Favre's career ended with the Vikings in 2010. (Getty Images)

No matter how cool it became to mock him, no matter how absurd the controversy or the jokes, Favre is an all-timer. That’s worth remembering for everyone who got to watch him play.

He wasn’t the best, wasn’t the most talented, wasn’t the smartest or savviest. He wasn’t some superhero who cared more. He didn’t win more than the others. The guy chucked 366 interceptions, including the playoffs. He made so many errors and so many mistakes, but that was part of the charm. Something was going to happen when Favre went under center, and that meant every single week.

So now the bad blood in Green Bay is fading fast. The team does not actually operate the Packers Hall of Fame, but it’s housed at Lambeau Field and this comes with the blessing of the organization. They do control the No. 4 however.

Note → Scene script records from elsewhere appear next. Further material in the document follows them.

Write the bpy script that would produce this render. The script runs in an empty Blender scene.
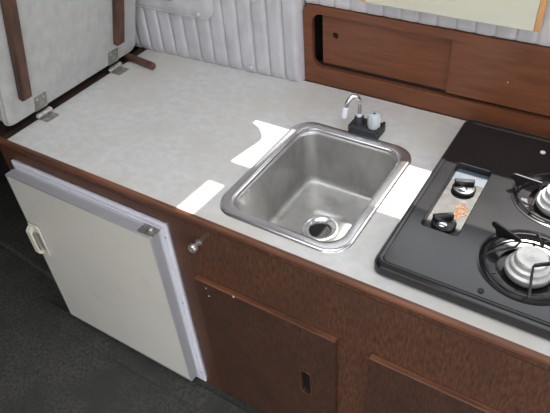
import bpy, bmesh, math, random
from mathutils import Vector, Matrix
random.seed(7)
S = bpy.context.scene
COL = S.collection
H = 0.64            # worktop height above the carpet; shapes below are written relative to the worktop
PI = math.pi

# ------------------------------------------------------------------ materials
def lin(r, g, b):
    f = lambda c: (c/255/12.92) if c/255 <= .04045 else ((c/255+.055)/1.055)**2.4
    return (f(r), f(g), f(b), 1)

def mat(name, col, rough=.5, metal=0., col2=None, scale=(20, 20, 20), detail=4, lo=.35, hi=.65, bump=0., bscale=None, rough2=None, coat=0., spec=.5):
    m = bpy.data.materials.new(name); m.use_nodes = True
    nt = m.node_tree; b = nt.nodes['Principled BSDF']
    b.inputs['Base Color'].default_value = col
    b.inputs['Roughness'].default_value = rough
    b.inputs['Metallic'].default_value = metal
    b.inputs['Specular IOR Level'].default_value = spec
    if coat:
        b.inputs['Coat Weight'].default_value = coat
        b.inputs['Coat Roughness'].default_value = .25
    tc = nt.nodes.new('ShaderNodeTexCoord')
    def noise(sc, det):
        mp = nt.nodes.new('ShaderNodeMapping'); mp.inputs['Scale'].default_value = sc
        nt.links.new(tc.outputs['Object'], mp.inputs['Vector'])
        n = nt.nodes.new('ShaderNodeTexNoise'); n.inputs['Scale'].default_value = 1; n.inputs['Detail'].default_value = det
        nt.links.new(mp.outputs[0], n.inputs['Vector'])
        return n
    n = None
    if col2 is not None:
        n = noise(scale, detail)
        r = nt.nodes.new('ShaderNodeValToRGB')
        r.color_ramp.elements[0].position = lo; r.color_ramp.elements[0].color = col
        r.color_ramp.elements[1].position = hi; r.color_ramp.elements[1].color = col2
        nt.links.new(n.outputs['Fac'], r.inputs[0]); nt.links.new(r.outputs[0], b.inputs['Base Color'])
    if rough2 is not None:
        n2 = noise(scale, detail)
        mr = nt.nodes.new('ShaderNodeMapRange'); mr.inputs[3].default_value = rough; mr.inputs[4].default_value = rough2
        mr.inputs[1].default_value = .35; mr.inputs[2].default_value = .65
        nt.links.new(n2.outputs['Fac'], mr.inputs[0]); nt.links.new(mr.outputs[0], b.inputs['Roughness'])
    if bump:
        n3 = noise(bscale or scale, 3)
        bp = nt.nodes.new('ShaderNodeBump'); bp.inputs['Strength'].default_value = bump; bp.inputs['Distance'].default_value = .002
        nt.links.new(n3.outputs['Fac'], bp.inputs['Height']); nt.links.new(bp.outputs[0], b.inputs['Normal'])
    m['n'] = 0
    return m

def mix_layer(m, col, scale, lo, hi, detail=5):
    """second procedural stain layer over the base colour"""
    nt = m.node_tree; b = nt.nodes['Principled BSDF']
    src = b.inputs['Base Color'].links[0].from_socket if b.inputs['Base Color'].links else None
    tc = nt.nodes.new('ShaderNodeTexCoord'); mp = nt.nodes.new('ShaderNodeMapping'); mp.inputs['Scale'].default_value = scale
    mp.inputs['Location'].default_value = (3.1, 1.7, 5.3)
    n = nt.nodes.new('ShaderNodeTexNoise'); n.inputs['Scale'].default_value = 1; n.inputs['Detail'].default_value = detail
    nt.links.new(tc.outputs['Object'], mp.inputs[0]); nt.links.new(mp.outputs[0], n.inputs['Vector'])
    mr = nt.nodes.new('ShaderNodeMapRange'); mr.inputs[1].default_value = lo; mr.inputs[2].default_value = hi
    nt.links.new(n.outputs['Fac'], mr.inputs[0])
    mx = nt.nodes.new('ShaderNodeMix'); mx.data_type = 'RGBA'
    nt.links.new(mr.outputs[0], mx.inputs[0])
    if src: nt.links.new(src, mx.inputs[6])
    else: mx.inputs[6].default_value = b.inputs['Base Color'].default_value
    mx.inputs[7].default_value = col
    nt.links.new(mx.outputs[2], b.inputs['Base Color'])
    return m

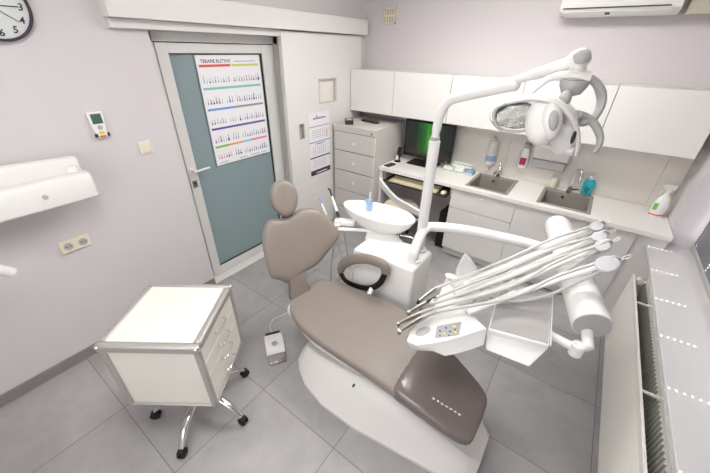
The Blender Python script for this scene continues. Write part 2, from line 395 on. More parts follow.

And while in the past the Packers have expressed fears that the quarterback would be heavily booed if he returned to a game, here’s predicting the ovation will be thunderous. In a couple years, he’ll head to Canton, Ohio, headlining that class.

He never did anything like he was supposed to, not the good nor the bad, not the longevity nor the retirements.

It’s why something as obvious as the Packers retiring a number of a legend is actually national news.

Brett Favre never did anything quietly, no sense in changing now. Better to just appreciate what he was on the field.